Actually, I totally agree. Public employees can be strong armed by their employer as much as any -- and their employers have a lot of reason to strong arm them, considering they are being strong-armed themselves by the tax-payers. Particularly in the high level and skilled areas, they are already paid less than the private sector -- they need the protection of collective bargaining.

But when they strike, they just get all the bad PR, especially if they are in the grey area of not quite but almost necessary services -- teachers, lecturers, transit, healthcare, etc -- where it's the people they serve (not customers - they have no choice to go elsewhere) who are hurt badly, not the employer. When you strike at a car factory, you cost the company money; when you strike at a store, you lose them customers. But when you strike in the public sector, people can't withhold their taxes out of support for you. Students don't get tuition rebates -- the university keeps the students' and the government's money (still three times per student what a student pays) and can be as unreasonable as they like, for however long they like (and the York University admin was totally unreasonable - I supported the admin in Week 1, but their behaviour was such that I had switched sides by Week 11). The lecturers and teachers, meanwhile, go without pay.
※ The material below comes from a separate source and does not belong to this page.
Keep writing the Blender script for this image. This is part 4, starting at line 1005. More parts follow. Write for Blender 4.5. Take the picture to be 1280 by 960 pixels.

I would like to see all public sector employees, including marginally private but really public companies like public transit, be offered binding arbitration like police have. Binding arbitration is the only fair way out of this mess, and really would be better for the workers that the current cycle of strike and vilification.
posted by jb at 3:28 AM on June 4, 2006


A-yup.

In BC we make it one step worse: instead of negotiating directly with the government, the public employees generally have to negotiate with an employer's union. The employer's union is usually composed of middle- and upper-management assholes who are big trying to prove they've got the biggest cock of all. It never goes well.